Sunday, August 11, 2013

Automated burgers?


Since coming to the USA I've heard many people refer to 'flipping burgers' or 'McJobs' as typical entry-level work for teenagers or young adults.  Now it looks as if that, too, may be automated out of existence.

Fast food doesn’t have to have a negative connotation anymore. With our technology, a restaurant can offer gourmet quality burgers at fast food prices.

Our alpha machine replaces all of the hamburger line cooks in a restaurant.

It does everything employees can do except better:

  • it slices toppings like tomatoes and pickles only immediately before it places the slice onto your burger, giving you the freshest burger possible.
  • our next revision will offer custom meat grinds for every single customer. Want a patty with 1/3 pork and 2/3 bison ground after you place your order? No problem.
  • Also, our next revision will use gourmet cooking techniques never before used in a fast food restaurant, giving the patty the perfect char but keeping in all the juices.
  • it’s more consistent, more sanitary, and can produce ~360 hamburgers per hour.

The labor savings allow a restaurant to spend approximately twice as much on high quality ingredients and the gourmet cooking techniques make the ingredients taste that much better.

There's more at the link.

Hmmm . . . Transformers as burger-flippers?





Peter

8 comments:

Old NFO said...

The real money will be in REPAIRING those machines...

Joe said...

You have to think that if they really did raise the minimum wage to $15 an hour things like this would happen much more quickly.

People rarely think about the consequences of their actions.

trailbee said...

Gone are the days when our kids could get their first job at McD's and then work their way up. It is also the place where many of the retirees end their employment. Technology is great, but incrementally it has hurt the hands-on jobs we have taken for granted. We are being mechanized onto the unemployment heap.
However, knowing that, schools still are not preparing students for this looming crisis. No wonder so many people are unemployed.
It seems to fall right into the open lap of big government.
In Germany, not everyone is allowed to go to university. There is a definite class break-down of who can make what sort of income. I think we are close to that type of economy.
I fear for my grandchildren.

Rolf said...

I think my grandkids will be fine. It's my kids (now 7 and 10) that will get hammered by the coming transition.

BobF said...

I'm thinking short of a fire hose and a large grease pit drain, that thing is one hell of a cleaning job. Wonder how they work that into a production schedule.

David said...

And you don't have to pay for its health insurance...

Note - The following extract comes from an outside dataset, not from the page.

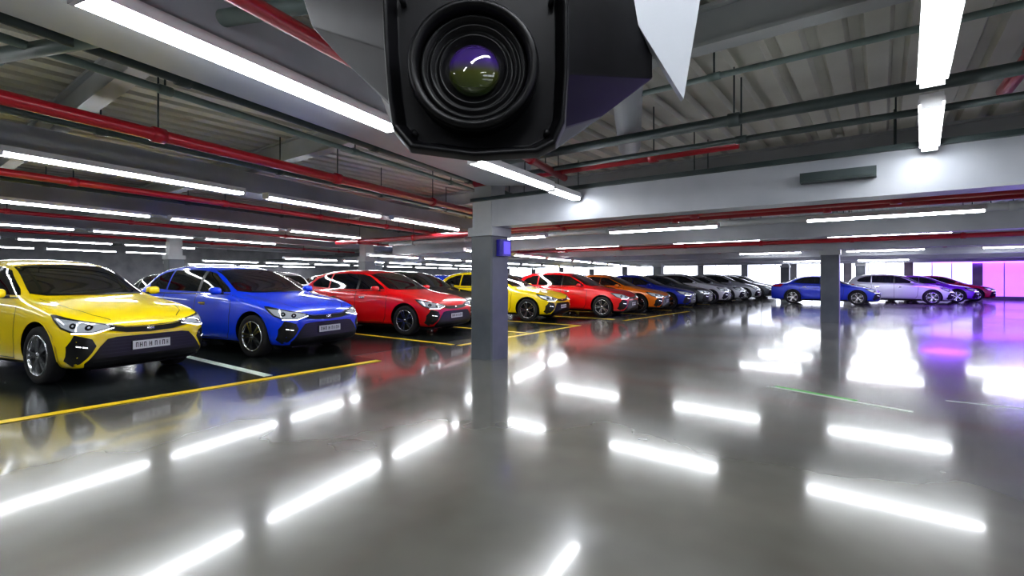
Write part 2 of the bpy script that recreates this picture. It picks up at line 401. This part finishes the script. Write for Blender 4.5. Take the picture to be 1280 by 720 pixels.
        for mr_ in ((1,-1) if mir else (1,)):
            V=[(p.x,p.y*mr_,p.z) for p in P3]; F=[]
            for t in rf:
                if not all(ok[i] for i in t): continue
                a,b_,c=[Vector(V[i]) for i in t[:3]]
                nr=(b_-a).cross(c-a); dd=Vector((d.x,d.y*mr_,d.z))
                F.append(tuple(t) if nr.dot(dd)<0 else tuple(reversed(t)))
            k.add(V,F,m,True)
    def sym(h): return h+[(-a,b_) for a,b_ in reversed(h) if abs(a)>1e-6]
    def line(pl,w,mode,m,off=.003,mir=True):
        for a,b_ in zip(pl[:-1],pl[1:]):
            a=Vector(a); b_=Vector(b_); d=(b_-a).normalized(); nn=Vector((-d.y,d.x))*w/2
            patch([tuple(a-nn),tuple(b_-nn),tuple(b_+nn),tuple(a+nn)],mode,m,off,mir=mir,step=.06)
    dz=0 if kind=='hatch' else -.05
    for s_ in side: patch(s_,'side',1,.004,mir=True)
    patch([(-.05,1.02+dz),(-.03,1.365+dz*1.3),(-.13,1.37+dz*1.3),(-.14,1.02+dz)],'side',2,.0035,mir=True)
    zt=1.40 if kind=='hatch' else 1.325
    patch(sym([(0,1.02+dz),(.40,1.02+dz),(.71,1.035+dz),(.655,1.2+dz),(.59,zt-.025),(.35,zt),(0,zt+.008)]),'front',1,.004)
    if kind=='hatch': patch(sym([(0,1.06),(.55,1.08),(.56,1.2),(.50,1.34),(0,1.37)]),'rear',1,.004)
    else: patch(sym([(0,1.03),(.58,1.04),(.54,1.2),(.48,1.29),(0,1.32)]),'rear',1,.004)
    line([(-1.5,.985+dz),(.72,.985+dz)],.014,'side',6,.006)
    patch(sym([(0,1.005+dz),(.6,1.01+dz),(.70,1.03+dz),(0,1.025+dz)]),'front',2,.005)
    z=dz*.6
    patch(sym([(0,.575+z),(.30,.588+z),(.55,.63+z),(.62,.675+z),(.50,.675+z),(.30,.645+z),(0,.638+z)]),'front',2,.006)
    patch(sym([(0,.64+z),(.30,.648+z),(.5,.68+z),(.5,.69+z),(.3,.658+z),(0,.65+z)]),'front',6,.008)
    patch(sym([(0,.545),(.42,.545),(.52,.53),(.60,.45),(.735,.27),(.72,.215),(0,.212)]),'front',2,.006)
    for zz,ww in ((.51,.48),(.475,.51),(.44,.54),(.40,.575),(.36,.605),(.32,.635),(.28,.665)):
        patch(sym([(0,zz),(ww,zz),(ww+.01,zz+.007),(0,zz+.007)]),'front',10,.012)
    patch([(.64,.46),(.68,.54),(.81,.59),(.85,.46),(.84,.30),(.79,.235),(.76,.27),(.68,.39)],'front',2,.006,mir=True)
    patch([(.72,.44),(.80,.46),(.80,.472),(.72,.452)],'front',9,.012,mir=True)
    patch(sym([(0,.228),(.66,.232),(.76,.22),(.76,.20),(.6,.19),(0,.185)]),'front',10,.009)
    ph=math.radians(42)
    def dg_(x,y): return -math.sin(ph)*x+math.cos(ph)*y
    s0=dg_(2.11,.42); s1=dg_(1.66,.90)
    Lh=s1-s0
    def hl(a): return s0+Lh*a
    patch([(hl(0),.645+z),(hl(.25),.60+z),(hl(.55),.605+z),(hl(.78),.66+z),(hl(.93),.75+z),(hl(1.0),.81+z),(hl(.9),.81+z),(hl(.6),.765+z),(hl(.25),.715+z),(hl(0.0),.68+z)],'diag',2,.005,ph,True)
    patch([(hl(.06),.65+z),(hl(.27),.618+z),(hl(.54),.624+z),(hl(.76),.68+z),(hl(.91),.775+z),(hl(.6),.748+z),(hl(.27),.702+z),(hl(.06),.672+z)],'diag',5,.008,ph,True,step=.03)
    patch([(hl(.0),.64+z),(hl(.25),.595+z),(hl(.58),.60+z),(hl(.58),.616+z),(hl(.25),.610+z),(hl(0),.652+z)],'diag',9,.010,ph,True,step=.03)
    for a_ in (.33,.56):
        c=[(hl(a_)+.036*math.cos(t*math.pi/6),.664+z+(.024 if a_>.5 else 0)+.03*math.sin(t*math.pi/6)) for t in range(12)]
        patch(c,'diag',1,.012,ph,True,step=.02)
        c=[(hl(a_)+.012*math.cos(t*math.pi/6),.664+z+(.024 if a_>.5 else 0)+.011*math.sin(t*math.pi/6)) for t in range(12)]
        patch(c,'diag',5,.015,ph,True,step=.02)
    line([(1.0,.70),(1.6,.66),(1.9,.56),(2.03,.42)],.010,'top',2,.003)
    ph=math.radians(180-42); s0=dg_(-2.05,.5); s1=dg_(-1.78,.9); Lh=s1-s0
    patch([(hl(0),.86),(hl(.9),.84),(hl(1.0),.96),(hl(.4),.98),(hl(0),.95)],'diag',8,.006,ph,True)
    line([(.80,.97+dz),(.84,.80),(.80,.40),(.72,.27),(-.10,.27),(-.10,.98+dz)],.011,'side',2)
    line([(-.10,.27),(-.78,.27),(-.92,.45),(-.97,.70),(-1.03,.99+dz)],.011,'side',2)
    patch([(.98,.185),(.95,.245),(-.86,.245),(-.92,.185)],'side',2,.006,mir=True)
    for hx in (.12,-.78):
        patch([(hx-.09,.825),(hx+.09,.83),(hx+.09,.855),(hx-.09,.85)],'side',6,.022,mir=True,step=.03)
        patch([(hx-.06,.805),(hx+.06,.805),(hx+.06,.825),(hx-.06,.825)],'side',2,.004,mir=True,step=.03)
    for ax in AX:
        for j in range(14):
            a0=math.radians(-8+j*14); a1=math.radians(-8+(j+1)*14)
            q=[(ax+r_*math.cos(a),WR+.01+r_*math.sin(a)) for r_,a in ((.387,a0),(.405,a0),(.405,a1),(.387,a1))]
            patch(q,'side',0,.010,mir=True,step=.1)
    fx=2.17 if kind=='hatch' else 2.23
    k.box((fx-.04,-.25,.37),(fx+.006,.25,.485),2); k.box((fx+.006,-.24,.377),(fx+.012,.24,.478),7)
    for j,(yy,ww) in enumerate(((-.19,.03),(-.14,.035),(-.09,.03),(-.02,.035),(.05,.03),(.1,.012),(.15,.035),(.2,.02))):
        k.box((fx+.012,yy-ww/2,.40),(fx+.014,yy-ww/4,.457),2); k.box((fx+.012,yy+ww/4,.40),(fx+.014,yy+ww/2,.457),2)
        k.box((fx+.012,yy-ww/2,.425 if j%2 else .448),(fx+.014,yy+ww/2,.433 if j%2 else .457),2)
    loc,nor,_i,_d=bvh.ray_cast(Vector((4,0,.625+z)),Vector((-1,0,0)))
    k.lathe([(.0,.0),(.045,.0),(.05,.006),(.045,.012),(.0,.012)],24,6,Matrix.Translation((loc.x+.004,0,.615+z))@Matrix.Diagonal((1,1,.62,1))@Matrix.Rotation(-math.pi/2,4,'Z'))
    for sg in (1,-1):
        bm=bmesh.new(); bmesh.ops.create_uvsphere(bm,u_segments=16,v_segments=10,radius=1)
        mv=[]; 
        for q in bm.verts:
            x_,y_,z_=q.co; x_=math.copysign(abs(x_)**.7,x_); y_=math.copysign(abs(y_)**.7,y_); z_=math.copysign(abs(z_)**.7,z_)
            mv.append((.60+.075*x_, sg*(.985+.095*y_), 1.045+dz+.06*z_))
        k.add(mv,[[w_.index for w_ in q.verts] for q in bm.faces],0,True); bm.free()
        k.box((.56,min(sg*.86,sg*.94),.985+dz),(.64,max(sg*.86,sg*.94),1.02+dz),2)
    k.box((-1.9,-.6,.16),(1.95,.6,.24),2)
    for ax in AX:
        for sg in (1,-1):
            mx=Matrix.Translation((ax,sg*.895,WR))@(Matrix.Identity(4) if sg>0 else Matrix.Rotation(math.pi,4,'Z'))
            k.lathe([(.235,-.20),(.30,-.205),(.325,-.19),(.335,-.16),(.335,-.04),(.328,-.015),(.305,0),(.262,0),(.236,-.012)],40,4,mx)
            k.lathe([(.238,-.01),(.232,.002),(.222,-.002),(.214,-.03),(.212,-.14)],40,3,mx)
            k.lathe([(.215,-.10),(0.0,-.10)],40,2,mx)
            k.lathe([(.15,-.085),(0.0,-.085)],24,10,mx)
            k.lathe([(0,.0),(.03,-.002),(.042,-.02),(.045,-.09)],20,3,mx)
            for j in range(10):
                a=2*math.pi*(j//2)/5+(.17 if j%2 else -.17)
                r_=mx@Matrix.Rotation(a,4,'Y')
                v_=[(.03,-.012,-.018),(.03,-.012,.018),(.222,-.004,.017),(.222,-.004,-.017),(.03,-.05,-.02),(.03,-.05,.02),(.222,-.045,.02),(.222,-.045,-.02)]
                k.add(v_,[(0,1,2,3),(0,4,5,1),(2,6,7,3),(1,5,6,2),(0,3,7,4)],3,False,r_)
    M_gm=bpy.data.materials.get('gunmetal') or mat('gunmetal',(.05,.05,.055),.3,metal=.7)
    return k.mesh(name,[PT['silver'],M_glass,M_blk,M_rim,M_tire,M_head,M_chr,M_plate,M_tail,M_drl,M_gm])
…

Well Seasoned Fool said...

+1 BobF.

Bryn, Isle of Anglesey, UK. said...

@ OldNFO : With you on that one, regular maintenance will be essential.

@ BobF : Re. cleaning, not as much of an issue as you might think. All stainless working parts enclosed in a stainless body lends itself to a self-contained design where built-in hot water & steam sprays can combine with commercial dishwasher chemicals for cleaning. Most of the daily grease & fats can be collected while the unit is in use, for processing by a recycler - there should not be much left when you press the "self-clean" button at days end.